数年前には火力発電の需要ピークの夏場に山西省から北京まで石炭輸送のトラックを中心に100キロの長さで車が連なる大渋滞も起きた。石炭火力発電の脱硫、脱硝は進んでも、石炭輸送のトラックが大量のPM2.5を排出するために中国の大気汚染は収まるどころか、別の方向で深刻化している。
モータリゼーションの急進展ももちろん大気汚染の悪化につながっている。09年から連続4年、中国は世界最大の自動車市場になっており、昨年は乗用車、商用車の合計で1930万台の車が販売された。保有台数は1億2000万台に達している。急激に自動車が増加したことで、北京、上海など大都市はもちろん地方の省都クラスの都市はどこでも毎日朝夕には大渋滞が発生しており、それが排気ガスによる汚染を拡大している。
中国の物流ではトラック輸送が中心的な役割を担っている
とすれば、中国の大気汚染の解決にはまず、トラックのディーゼルエンジンの進化、古いエンジン搭載車の廃棄などが不可欠だ。しかし、主要なトラックメーカーには新規投資なしで利益を生む現状のトラックを改良するインセンティブがない。トラックメーカーには第一汽車、東風汽車など名門の国有企業が多く、政治力も強い。ディーゼルエンジンの排ガス規制を強化すれば、技術力の高い米欧日のメーカーを利するという警戒感があるため、なかなかディーゼルエンジンの改良が進まない。

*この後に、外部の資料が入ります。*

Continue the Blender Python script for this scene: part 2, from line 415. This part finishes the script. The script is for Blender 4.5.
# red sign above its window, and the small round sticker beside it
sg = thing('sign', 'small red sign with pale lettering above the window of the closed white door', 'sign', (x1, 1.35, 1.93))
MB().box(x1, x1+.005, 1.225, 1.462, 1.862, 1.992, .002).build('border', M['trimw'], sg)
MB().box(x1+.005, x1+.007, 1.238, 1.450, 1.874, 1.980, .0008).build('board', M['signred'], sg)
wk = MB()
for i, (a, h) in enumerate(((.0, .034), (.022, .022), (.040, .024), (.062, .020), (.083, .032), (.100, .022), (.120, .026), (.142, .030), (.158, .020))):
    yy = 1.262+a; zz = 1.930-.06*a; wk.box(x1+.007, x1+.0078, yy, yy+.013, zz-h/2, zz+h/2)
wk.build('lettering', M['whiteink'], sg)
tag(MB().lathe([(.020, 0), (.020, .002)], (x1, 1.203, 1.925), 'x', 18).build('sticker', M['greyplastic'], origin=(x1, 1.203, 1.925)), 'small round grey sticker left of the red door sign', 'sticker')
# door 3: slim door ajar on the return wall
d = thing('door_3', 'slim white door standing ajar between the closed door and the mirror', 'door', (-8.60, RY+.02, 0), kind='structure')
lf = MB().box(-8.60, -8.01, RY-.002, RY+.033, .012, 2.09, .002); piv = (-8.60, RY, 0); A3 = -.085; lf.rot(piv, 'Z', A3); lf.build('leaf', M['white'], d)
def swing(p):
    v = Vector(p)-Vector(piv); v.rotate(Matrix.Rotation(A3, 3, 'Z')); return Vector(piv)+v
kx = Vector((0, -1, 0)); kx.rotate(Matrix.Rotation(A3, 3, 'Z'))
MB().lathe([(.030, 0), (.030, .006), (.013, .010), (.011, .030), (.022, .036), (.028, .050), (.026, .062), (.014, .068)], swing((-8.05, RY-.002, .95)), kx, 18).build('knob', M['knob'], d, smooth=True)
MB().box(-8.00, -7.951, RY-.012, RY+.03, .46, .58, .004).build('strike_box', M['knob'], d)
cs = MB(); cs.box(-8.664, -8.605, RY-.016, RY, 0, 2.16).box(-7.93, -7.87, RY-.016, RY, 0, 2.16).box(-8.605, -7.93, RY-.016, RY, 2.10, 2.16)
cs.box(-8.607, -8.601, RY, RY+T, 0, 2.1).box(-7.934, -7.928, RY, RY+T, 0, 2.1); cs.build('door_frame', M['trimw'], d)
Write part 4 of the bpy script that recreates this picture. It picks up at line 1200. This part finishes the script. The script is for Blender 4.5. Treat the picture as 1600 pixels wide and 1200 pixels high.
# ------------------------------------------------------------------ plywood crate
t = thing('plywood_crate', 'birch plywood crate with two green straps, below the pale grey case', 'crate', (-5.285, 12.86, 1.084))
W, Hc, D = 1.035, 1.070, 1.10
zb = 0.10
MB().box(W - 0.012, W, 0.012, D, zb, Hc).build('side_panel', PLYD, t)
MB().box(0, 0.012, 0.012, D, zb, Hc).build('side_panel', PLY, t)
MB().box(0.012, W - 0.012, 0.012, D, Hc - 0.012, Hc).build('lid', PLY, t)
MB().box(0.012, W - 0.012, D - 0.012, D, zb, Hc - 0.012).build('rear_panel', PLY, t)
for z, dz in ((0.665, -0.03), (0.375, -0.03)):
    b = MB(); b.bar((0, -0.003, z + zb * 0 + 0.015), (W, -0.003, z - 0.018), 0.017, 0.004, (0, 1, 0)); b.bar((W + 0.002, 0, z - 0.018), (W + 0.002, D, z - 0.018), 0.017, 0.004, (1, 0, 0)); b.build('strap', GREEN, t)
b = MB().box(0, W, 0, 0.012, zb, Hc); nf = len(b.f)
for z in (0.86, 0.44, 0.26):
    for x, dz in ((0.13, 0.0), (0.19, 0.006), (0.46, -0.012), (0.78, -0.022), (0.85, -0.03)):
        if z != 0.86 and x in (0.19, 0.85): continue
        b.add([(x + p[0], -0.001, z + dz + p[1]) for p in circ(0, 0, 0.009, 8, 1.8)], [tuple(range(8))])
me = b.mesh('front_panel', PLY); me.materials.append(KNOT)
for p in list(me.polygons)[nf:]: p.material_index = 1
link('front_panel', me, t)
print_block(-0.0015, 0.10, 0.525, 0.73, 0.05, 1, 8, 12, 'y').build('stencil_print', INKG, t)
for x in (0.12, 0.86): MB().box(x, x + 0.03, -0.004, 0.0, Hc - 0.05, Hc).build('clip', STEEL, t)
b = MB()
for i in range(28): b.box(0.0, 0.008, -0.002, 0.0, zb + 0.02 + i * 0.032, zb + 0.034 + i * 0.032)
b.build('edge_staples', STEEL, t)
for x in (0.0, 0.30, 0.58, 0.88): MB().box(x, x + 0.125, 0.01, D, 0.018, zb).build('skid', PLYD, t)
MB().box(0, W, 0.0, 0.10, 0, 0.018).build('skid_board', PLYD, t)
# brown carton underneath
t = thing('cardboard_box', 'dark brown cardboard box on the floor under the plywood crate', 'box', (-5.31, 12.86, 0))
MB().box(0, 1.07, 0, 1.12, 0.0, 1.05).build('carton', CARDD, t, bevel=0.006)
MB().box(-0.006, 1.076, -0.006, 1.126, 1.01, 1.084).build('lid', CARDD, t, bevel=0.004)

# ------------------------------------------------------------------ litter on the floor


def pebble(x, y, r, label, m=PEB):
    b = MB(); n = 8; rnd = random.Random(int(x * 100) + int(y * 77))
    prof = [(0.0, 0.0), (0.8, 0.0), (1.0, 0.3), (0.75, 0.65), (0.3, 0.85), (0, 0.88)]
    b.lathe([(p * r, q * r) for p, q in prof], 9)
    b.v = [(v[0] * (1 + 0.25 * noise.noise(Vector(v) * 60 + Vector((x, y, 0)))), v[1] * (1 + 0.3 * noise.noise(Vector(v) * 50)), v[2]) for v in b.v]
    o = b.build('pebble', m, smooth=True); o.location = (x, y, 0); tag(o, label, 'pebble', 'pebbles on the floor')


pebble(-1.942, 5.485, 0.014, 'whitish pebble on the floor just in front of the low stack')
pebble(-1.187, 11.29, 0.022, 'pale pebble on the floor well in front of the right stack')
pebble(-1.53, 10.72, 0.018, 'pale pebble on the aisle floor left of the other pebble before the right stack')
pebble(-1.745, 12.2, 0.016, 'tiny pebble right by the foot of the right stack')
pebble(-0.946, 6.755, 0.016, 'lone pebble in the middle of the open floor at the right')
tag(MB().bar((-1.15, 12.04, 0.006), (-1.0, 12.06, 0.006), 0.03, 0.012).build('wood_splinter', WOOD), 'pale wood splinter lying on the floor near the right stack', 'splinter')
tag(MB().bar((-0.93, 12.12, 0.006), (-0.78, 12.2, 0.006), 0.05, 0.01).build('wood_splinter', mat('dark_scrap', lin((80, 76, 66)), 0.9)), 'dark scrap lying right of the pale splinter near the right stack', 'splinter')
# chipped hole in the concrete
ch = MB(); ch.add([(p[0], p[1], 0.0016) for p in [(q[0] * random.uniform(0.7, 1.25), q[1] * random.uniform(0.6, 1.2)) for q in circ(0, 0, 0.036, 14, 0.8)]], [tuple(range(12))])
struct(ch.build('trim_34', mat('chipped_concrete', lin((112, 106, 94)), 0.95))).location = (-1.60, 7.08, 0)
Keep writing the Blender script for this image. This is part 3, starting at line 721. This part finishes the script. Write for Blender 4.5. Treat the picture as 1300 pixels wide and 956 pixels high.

一方、燃料にも問題がある。ディーゼル用の軽油では日本や欧州は規制を段階的に強化し、汚染物質がほとんどない段階までクリーンになっている。だが、中国では硫黄分などの規制が緩いままだ。国内の石油製品販売は中国石油天然気集団(CNPC)と中国石油化工集団(シノペック)の2社が握り、両社ともきわめて強力な政治力で燃料の環境規制強化をブロックしている。規制が高められれば、精製設備の改良、更新などで莫大なコストがかかるからだ。
中国の大気汚染の背景にはディーゼルエンジンと燃料のイノベーションという課題があるが、それを達成するには大手国有企業の既得権益を打破するという政治の問題がある。中国の大気汚染は一筋縄では解決できない。